Weierstrass M-test proof?

Question

Let (X,d) be a metric space. For each n $\epsilon$ N let $g_n$:X$\rightarrow$R be a continuous function. Let ($a_n$) be a sequence of positive real numbers such that the series $\sum_{n=1}^\infty a_n$ converges. Suppose that for a fixed M>0 we have |$g_n$(x)|$\leq$M$a_n$ for each x$\in$X and $n\in\mathbb{N}$. Show that the function g:X$\rightarrow$R defined by g(x)= $\sum_{n=1}^\infty g_n (x)$; x$\in $X is continuous.

This is a little different than Weierstrass M-test. I could not make the proof of Weierstrass M-test according to this question.

Answer 1

Since $|g_n(x)|\leq Ma_n, \ \forall n \in \mathbb N, \ x \in X$ and because the series $\displaystyle{\sum_{n=0}^\infty Ma_n}$ converges, from Weierstrass M-test the series $\displaystyle{\sum_{n=0}^\infty g_n(x)}$ converges uniformly on X.

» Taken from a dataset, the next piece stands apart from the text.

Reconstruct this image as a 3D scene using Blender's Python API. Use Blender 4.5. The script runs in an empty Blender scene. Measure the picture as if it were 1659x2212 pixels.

Is a property of uniformly convergence that if $(f_n)_{n\in\mathbb N}$ uniformly converges to $f$ on $X$ and $f_n$ is continuous on $X, \ \forall n \in \mathbb N$ then $f$ is continuous on $X$.

Therefore $\displaystyle{g(x)=\sum_{n=0}^\infty g_n(x)}$ is continuous on $X$.

Answer 2

Fix an $\epsilon > 0$ and an $x \in X$. Since $\sum_{n=1}^{\infty} Ma_n$ converges, find an $N$ so that $\sum_{n=N+1}^{\infty} Ma_n < \epsilon$. So $|g(x) - g(y)| = |\sum_{n=1}^{\infty}g_n(x) - g_n(y)| \le \sum_{n=1}^{N}|g_n(x) - g_n(y)| + 2\epsilon$. Find $\delta > 0$ small enough so that if $d(x,y) < \delta$, then $|g_j(X) - g_j(y)| < \frac{\epsilon}{N}$, for $j = 1, ..., N$. So we get an estimate of $3 \epsilon$, from which continuity follows.